Ce serait peu de dire que ce nouveau dispositif inquiète les syndicats. Ceux-ci estiment, comme Vincent Blouet, secrétaire national de l’Union des fonctionnaires CGT de la CGT, que "la procédure ne respecte même pas le minimum prévu par le code du travail en cas de restructuration dans le privé." En cas de licenciement économique, les entreprises sont tenues à des règles strictes d’information, de consultation et de reclassement dont l’Etat semble vouloir se dispenser.

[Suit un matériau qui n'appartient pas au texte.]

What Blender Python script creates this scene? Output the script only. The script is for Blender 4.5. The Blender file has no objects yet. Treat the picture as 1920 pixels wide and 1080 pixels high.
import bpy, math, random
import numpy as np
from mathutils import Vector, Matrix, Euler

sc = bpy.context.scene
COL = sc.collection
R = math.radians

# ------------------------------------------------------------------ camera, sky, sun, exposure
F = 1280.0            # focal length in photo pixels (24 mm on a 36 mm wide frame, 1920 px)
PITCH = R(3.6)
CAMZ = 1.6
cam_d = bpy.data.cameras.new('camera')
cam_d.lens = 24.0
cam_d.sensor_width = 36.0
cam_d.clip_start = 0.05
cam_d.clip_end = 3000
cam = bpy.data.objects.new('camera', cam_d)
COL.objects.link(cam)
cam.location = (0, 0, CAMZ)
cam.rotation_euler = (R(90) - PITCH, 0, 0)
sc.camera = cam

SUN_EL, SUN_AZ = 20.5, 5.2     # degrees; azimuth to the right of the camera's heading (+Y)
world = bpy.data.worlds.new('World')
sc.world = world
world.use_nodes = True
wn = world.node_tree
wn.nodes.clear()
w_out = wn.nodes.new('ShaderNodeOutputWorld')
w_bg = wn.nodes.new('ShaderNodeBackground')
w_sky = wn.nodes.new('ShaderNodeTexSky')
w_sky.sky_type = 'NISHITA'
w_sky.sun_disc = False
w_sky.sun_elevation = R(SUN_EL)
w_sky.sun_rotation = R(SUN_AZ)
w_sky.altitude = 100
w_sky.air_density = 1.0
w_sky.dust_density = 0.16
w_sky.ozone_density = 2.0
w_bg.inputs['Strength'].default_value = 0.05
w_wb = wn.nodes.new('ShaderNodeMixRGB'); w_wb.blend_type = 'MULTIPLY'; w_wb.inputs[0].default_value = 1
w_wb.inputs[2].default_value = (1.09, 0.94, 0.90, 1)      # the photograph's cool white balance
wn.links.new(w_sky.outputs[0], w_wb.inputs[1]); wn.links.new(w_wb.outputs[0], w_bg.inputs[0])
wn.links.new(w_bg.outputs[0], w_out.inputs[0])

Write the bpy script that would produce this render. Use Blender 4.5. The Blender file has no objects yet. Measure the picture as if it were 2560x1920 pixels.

Autre crainte des syndicats : entre un fonctionnaire mis en disponibilité et non rémunéré, et un ex fonctionnaire devenu chômeur et indemnisé, l’Etat ne va-t-il pas traîner les pieds avant de procéder au licenciement pur et simple ? Ce texte est "très lourd", "dangereux pour la carrière des fonctionnaires" et présenté "sans aucun dialogue social", critique pour sa part Brigitte Jumel, secrétaire générale des fonctionnaires CFDT.
"Profondément normal"
Vincent Blouet reproche également au texte son flou : les postes proposés ne seront pas nécessairement dans la même région ou le même métier, note le syndicaliste, "on pourra vous licencier si vous refusez un transfert à Marseille alors que votre conjoint travaille à Lille". "Rien non plus n’est précisé pour définir la notion de restructuration qui peut en fait s’appliquer à toute la fonction publique, en raison de la Révision générale des politiques publiques", poursuit-il.
Enfin, le projet de décret sur la réorientation professionnelle des agents de l’Etat prévoit dans son article 2 qu’un fonctionnaire est placé "en réorientation professionnelle", par "arrêté ministériel" ou par "l’autorité investie du pouvoir de nomination dans l’établissement". "Jusqu’ici, les changements d’affectation imposés passaient par une commission administrative paritaire, là, il n’y aura plus aucune discussion, plus aucune transparence", dénonce Anne Balthazar, secrétaire générale des fonctionnaires FO. "Cela va vers la fin de la garantie d’emploi", déplore-t-elle.
Ces critiques n’émeuvent guère le ministre du Budget et de la Fonction publique. Eric Woerth a jugé "profondément normale" cette nouvelle procédure, mardi sur France Info. "Si la personne refuse, c’est qu’au fond elle n’a plus envie de travailler dans l’administration" et il n’y a "pas de raison que l’administration continue à ce moment-là à payer", a-t-il jugé. L’intersyndicale, qui a demandé hier le retrait du projet de décret, se réunira le 8 février. Les syndicats tenteront de retrouver un peu d’unité, alors que se profilent d’autres combats à l’horizon : négociations salariales triennales et réforme des retraites.